• Objective: Give the data again, word for word.

• Data lines:
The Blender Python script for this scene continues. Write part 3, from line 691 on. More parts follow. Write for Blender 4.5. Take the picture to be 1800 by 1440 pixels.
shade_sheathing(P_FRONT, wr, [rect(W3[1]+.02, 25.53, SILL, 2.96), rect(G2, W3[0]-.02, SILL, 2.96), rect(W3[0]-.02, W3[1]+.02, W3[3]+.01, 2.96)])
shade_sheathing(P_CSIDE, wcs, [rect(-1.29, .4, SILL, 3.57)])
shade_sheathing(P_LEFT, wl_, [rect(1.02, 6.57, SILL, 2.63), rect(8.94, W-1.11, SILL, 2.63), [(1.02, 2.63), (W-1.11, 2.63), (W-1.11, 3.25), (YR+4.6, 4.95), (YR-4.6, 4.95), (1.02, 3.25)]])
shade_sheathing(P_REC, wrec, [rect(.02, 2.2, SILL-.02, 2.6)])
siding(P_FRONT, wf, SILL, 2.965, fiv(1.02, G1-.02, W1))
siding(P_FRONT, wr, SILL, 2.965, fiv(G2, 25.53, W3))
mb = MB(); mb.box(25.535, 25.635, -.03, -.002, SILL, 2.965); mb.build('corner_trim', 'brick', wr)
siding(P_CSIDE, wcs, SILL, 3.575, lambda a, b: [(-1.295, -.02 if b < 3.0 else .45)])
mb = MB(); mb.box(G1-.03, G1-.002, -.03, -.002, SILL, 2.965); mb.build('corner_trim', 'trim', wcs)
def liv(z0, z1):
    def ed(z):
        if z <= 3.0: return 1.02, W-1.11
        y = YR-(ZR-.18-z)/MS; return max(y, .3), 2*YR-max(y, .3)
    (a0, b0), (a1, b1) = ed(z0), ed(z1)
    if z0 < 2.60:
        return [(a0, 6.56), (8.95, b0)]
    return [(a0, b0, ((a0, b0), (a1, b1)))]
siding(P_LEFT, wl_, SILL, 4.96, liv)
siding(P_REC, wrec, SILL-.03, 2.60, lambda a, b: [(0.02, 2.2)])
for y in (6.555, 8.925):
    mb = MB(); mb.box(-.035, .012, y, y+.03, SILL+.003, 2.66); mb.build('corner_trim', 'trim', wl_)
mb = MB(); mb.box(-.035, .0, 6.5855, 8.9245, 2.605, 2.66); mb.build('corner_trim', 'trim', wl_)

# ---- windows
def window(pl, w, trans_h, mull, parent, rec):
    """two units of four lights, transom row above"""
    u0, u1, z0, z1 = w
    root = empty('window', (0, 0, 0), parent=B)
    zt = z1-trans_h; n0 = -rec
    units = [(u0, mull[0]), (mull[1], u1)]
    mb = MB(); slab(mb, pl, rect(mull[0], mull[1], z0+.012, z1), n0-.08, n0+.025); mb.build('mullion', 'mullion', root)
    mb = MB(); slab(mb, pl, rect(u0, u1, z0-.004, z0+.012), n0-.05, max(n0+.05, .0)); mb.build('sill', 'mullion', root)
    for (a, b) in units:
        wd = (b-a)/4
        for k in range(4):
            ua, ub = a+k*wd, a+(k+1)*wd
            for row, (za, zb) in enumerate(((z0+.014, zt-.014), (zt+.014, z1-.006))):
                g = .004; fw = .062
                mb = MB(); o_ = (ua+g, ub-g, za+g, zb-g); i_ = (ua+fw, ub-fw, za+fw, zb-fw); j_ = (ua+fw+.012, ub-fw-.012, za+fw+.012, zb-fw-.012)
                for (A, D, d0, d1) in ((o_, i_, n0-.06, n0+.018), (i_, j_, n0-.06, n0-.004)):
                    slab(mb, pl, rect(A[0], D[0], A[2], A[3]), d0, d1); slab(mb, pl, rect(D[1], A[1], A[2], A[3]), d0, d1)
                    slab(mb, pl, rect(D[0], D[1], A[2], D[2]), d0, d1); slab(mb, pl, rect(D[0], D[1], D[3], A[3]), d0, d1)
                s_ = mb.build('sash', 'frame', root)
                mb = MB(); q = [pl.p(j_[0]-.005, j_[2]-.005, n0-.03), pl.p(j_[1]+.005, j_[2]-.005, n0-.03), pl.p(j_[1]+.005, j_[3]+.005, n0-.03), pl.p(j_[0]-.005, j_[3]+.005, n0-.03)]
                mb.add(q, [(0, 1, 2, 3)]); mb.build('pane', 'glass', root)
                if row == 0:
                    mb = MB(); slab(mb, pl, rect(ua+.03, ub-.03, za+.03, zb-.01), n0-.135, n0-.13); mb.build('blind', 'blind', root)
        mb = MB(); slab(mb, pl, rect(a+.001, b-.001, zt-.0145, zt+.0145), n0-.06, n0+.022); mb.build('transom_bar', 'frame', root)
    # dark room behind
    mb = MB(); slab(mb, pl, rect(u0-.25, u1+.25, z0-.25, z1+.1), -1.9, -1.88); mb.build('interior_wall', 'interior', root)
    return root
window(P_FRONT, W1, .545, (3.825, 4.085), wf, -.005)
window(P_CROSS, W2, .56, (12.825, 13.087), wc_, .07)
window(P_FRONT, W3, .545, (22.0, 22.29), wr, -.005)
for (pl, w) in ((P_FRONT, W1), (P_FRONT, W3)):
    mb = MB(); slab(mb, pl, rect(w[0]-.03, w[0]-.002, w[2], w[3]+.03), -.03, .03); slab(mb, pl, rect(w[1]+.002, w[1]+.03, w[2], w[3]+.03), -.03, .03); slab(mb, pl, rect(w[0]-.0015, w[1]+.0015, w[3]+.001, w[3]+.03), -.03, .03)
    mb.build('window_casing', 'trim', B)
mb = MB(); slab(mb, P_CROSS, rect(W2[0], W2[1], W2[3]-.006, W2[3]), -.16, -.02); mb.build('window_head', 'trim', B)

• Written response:
The Blender Python script for this scene continues. Write part 3, from line 691 on. More parts follow. Write for Blender 4.5. Take the picture to be 1800 by 1440 pixels.
shade_sheathing(P_FRONT, wr, [rect(W3[1]+.02, 25.53, SILL, 2.96), rect(G2, W3[0]-.02, SILL, 2.96), rect(W3[0]-.02, W3[1]+.02, W3[3]+.01, 2.96)])
shade_sheathing(P_CSIDE, wcs, [rect(-1.29, .4, SILL, 3.57)])
shade_sheathing(P_LEFT, wl_, [rect(1.02, 6.57, SILL, 2.63), rect(8.94, W-1.11, SILL, 2.63), [(1.02, 2.63), (W-1.11, 2.63), (W-1.11, 3.25), (YR+4.6, 4.95), (YR-4.6, 4.95), (1.02, 3.25)]])
shade_sheathing(P_REC, wrec, [rect(.02, 2.2, SILL-.02, 2.6)])
siding(P_FRONT, wf, SILL, 2.965, fiv(1.02, G1-.02, W1))
siding(P_FRONT, wr, SILL, 2.965, fiv(G2, 25.53, W3))
mb = MB(); mb.box(25.535, 25.635, -.03, -.002, SILL, 2.965); mb.build('corner_trim', 'brick', wr)
siding(P_CSIDE, wcs, SILL, 3.575, lambda a, b: [(-1.295, -.02 if b < 3.0 else .45)])
mb = MB(); mb.box(G1-.03, G1-.002, -.03, -.002, SILL, 2.965); mb.build('corner_trim', 'trim', wcs)
def liv(z0, z1):
    def ed(z):
        if z <= 3.0: return 1.02, W-1.11
        y = YR-(ZR-.18-z)/MS; return max(y, .3), 2*YR-max(y, .3)
    (a0, b0), (a1, b1) = ed(z0), ed(z1)
    if z0 < 2.60:
        return [(a0, 6.56), (8.95, b0)]
    return [(a0, b0, ((a0, b0), (a1, b1)))]
siding(P_LEFT, wl_, SILL, 4.96, liv)
siding(P_REC, wrec, SILL-.03, 2.60, lambda a, b: [(0.02, 2.2)])
for y in (6.555, 8.925):
    mb = MB(); mb.box(-.035, .012, y, y+.03, SILL+.003, 2.66); mb.build('corner_trim', 'trim', wl_)
mb = MB(); mb.box(-.035, .0, 6.5855, 8.9245, 2.605, 2.66); mb.build('corner_trim', 'trim', wl_)

# ---- windows
def window(pl, w, trans_h, mull, parent, rec):
    """two units of four lights, transom row above"""
    u0, u1, z0, z1 = w
    root = empty('window', (0, 0, 0), parent=B)
    zt = z1-trans_h; n0 = -rec
    units = [(u0, mull[0]), (mull[1], u1)]
    mb = MB(); slab(mb, pl, rect(mull[0], mull[1], z0+.012, z1), n0-.08, n0+.025); mb.build('mullion', 'mullion', root)
    mb = MB(); slab(mb, pl, rect(u0, u1, z0-.004, z0+.012), n0-.05, max(n0+.05, .0)); mb.build('sill', 'mullion', root)
    for (a, b) in units:
        wd = (b-a)/4
        for k in range(4):
            ua, ub = a+k*wd, a+(k+1)*wd
            for row, (za, zb) in enumerate(((z0+.014, zt-.014), (zt+.014, z1-.006))):
                g = .004; fw = .062
                mb = MB(); o_ = (ua+g, ub-g, za+g, zb-g); i_ = (ua+fw, ub-fw, za+fw, zb-fw); j_ = (ua+fw+.012, ub-fw-.012, za+fw+.012, zb-fw-.012)
                for (A, D, d0, d1) in ((o_, i_, n0-.06, n0+.018), (i_, j_, n0-.06, n0-.004)):
                    slab(mb, pl, rect(A[0], D[0], A[2], A[3]), d0, d1); slab(mb, pl, rect(D[1], A[1], A[2], A[3]), d0, d1)
                    slab(mb, pl, rect(D[0], D[1], A[2], D[2]), d0, d1); slab(mb, pl, rect(D[0], D[1], D[3], A[3]), d0, d1)
                s_ = mb.build('sash', 'frame', root)
                mb = MB(); q = [pl.p(j_[0]-.005, j_[2]-.005, n0-.03), pl.p(j_[1]+.005, j_[2]-.005, n0-.03), pl.p(j_[1]+.005, j_[3]+.005, n0-.03), pl.p(j_[0]-.005, j_[3]+.005, n0-.03)]
                mb.add(q, [(0, 1, 2, 3)]); mb.build('pane', 'glass', root)
                if row == 0:
                    mb = MB(); slab(mb, pl, rect(ua+.03, ub-.03, za+.03, zb-.01), n0-.135, n0-.13); mb.build('blind', 'blind', root)
        mb = MB(); slab(mb, pl, rect(a+.001, b-.001, zt-.0145, zt+.0145), n0-.06, n0+.022); mb.build('transom_bar', 'frame', root)
    # dark room behind
    mb = MB(); slab(mb, pl, rect(u0-.25, u1+.25, z0-.25, z1+.1), -1.9, -1.88); mb.build('interior_wall', 'interior', root)
    return root
window(P_FRONT, W1, .545, (3.825, 4.085), wf, -.005)
window(P_CROSS, W2, .56, (12.825, 13.087), wc_, .07)
window(P_FRONT, W3, .545, (22.0, 22.29), wr, -.005)
for (pl, w) in ((P_FRONT, W1), (P_FRONT, W3)):
    mb = MB(); slab(mb, pl, rect(w[0]-.03, w[0]-.002, w[2], w[3]+.03), -.03, .03); slab(mb, pl, rect(w[1]+.002, w[1]+.03, w[2], w[3]+.03), -.03, .03); slab(mb, pl, rect(w[0]-.0015, w[1]+.0015, w[3]+.001, w[3]+.03), -.03, .03)
    mb.build('window_casing', 'trim', B)
mb = MB(); slab(mb, P_CROSS, rect(W2[0], W2[1], W2[3]-.006, W2[3]), -.16, -.02); mb.build('window_head', 'trim', B)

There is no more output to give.